Quickest path to a local apt repository

Published 2015-08-22 in sections English, Debian.

As I’m writing this, DebConf 15 is coming to an end. I spend most of my time improving the situation of the Haskell Packages in Debian, by improving the tooling and upgrading our packages to match Stackage 3.0 and build against GHC 7.10. But that is mostly of special interest (see this mail for a partial summary), so I’d like to use this post to advertise a very small and simple package I just uploaded to Debian:

During one of the discussion here I noticed that it is rather tricky to make a locally built package available to apt-get. The latest version in unstable allows one to install a debian package simply by running apt-get install on it, but in some cases, e.g. when you want a convenient way to list all packages that you made available for local use, this is insufficient.

So the usual approach is to create a local apt repository with your packages. Which is non-trivial: You can use dpkg-scanpackage, apt-ftparchive or reprepro. You need to create the directories, run the commands, add the repository to your local sources. You need to worry about signing it or setting the right options to make apt-get accept it without signing.

It is precisely this work that my new package local-apt-repository automates for you: Once it is installed, you simply drop the .deb file into /srv/local-apt-repository/ and after the next apt-get update the package can be installed like any other package from the archive.
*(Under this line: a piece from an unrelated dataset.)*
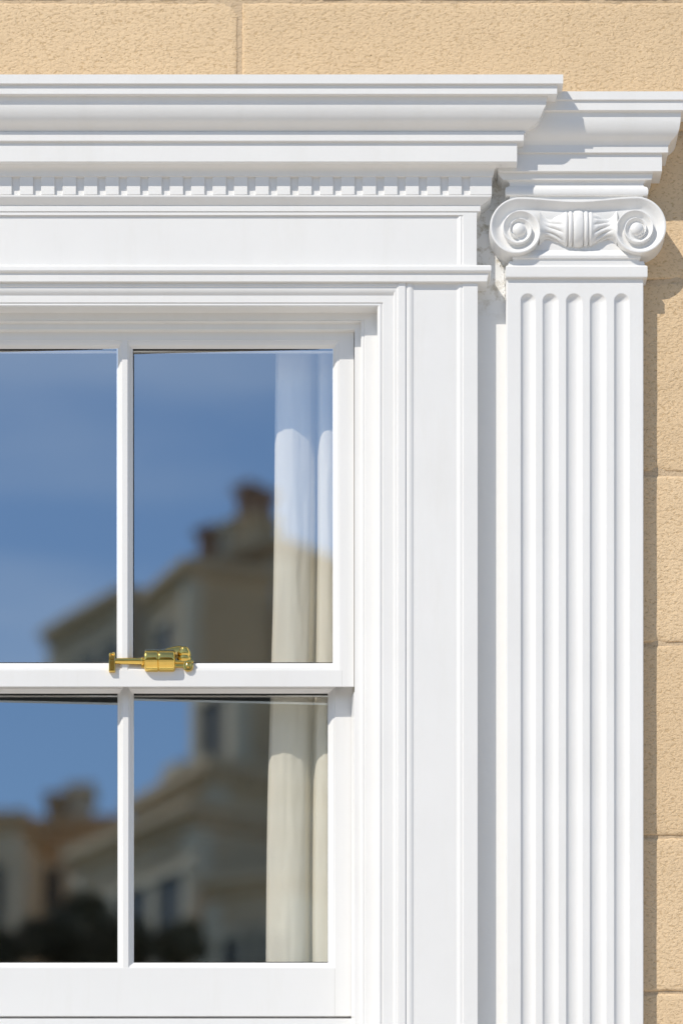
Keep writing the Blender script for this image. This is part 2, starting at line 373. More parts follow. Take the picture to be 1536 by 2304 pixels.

I chose to use the advanced features that systemd provides – namely activation upon path changes – so works best with systemd as the init system.

If you want to contribute, or test it before it passes the NEW queue, check out the git repository.

Comments

JFYI, there was a perl program called “debpool” which recreated the structure of a simple debian repository starting from (signed) packages put in an “incoming” directory.

I used it with success years ago but then it was dropped for Debian.

I don’t know what its status is these days but here is some info about it: https://wiki.debian.org/debpool

#1 Antonio Ospite am 2015-08-22

Don’t forget apt in experimental will happily take a path to a .deb file and resolve the dependencies without the ugly dpkg -i / apt-get install -f dance. This removes at least some (albeit basic) usecases for having one’s own APT repository.

#2 Chris Lamb am 2015-08-23

quite right. The small advantage that my package provides over this is

  • the ability to have dependencies available and have apt-get pull them in only if needed (e.g. in conjunction with mk-build-deps) and
  • the ability to review the list packages in the local repository.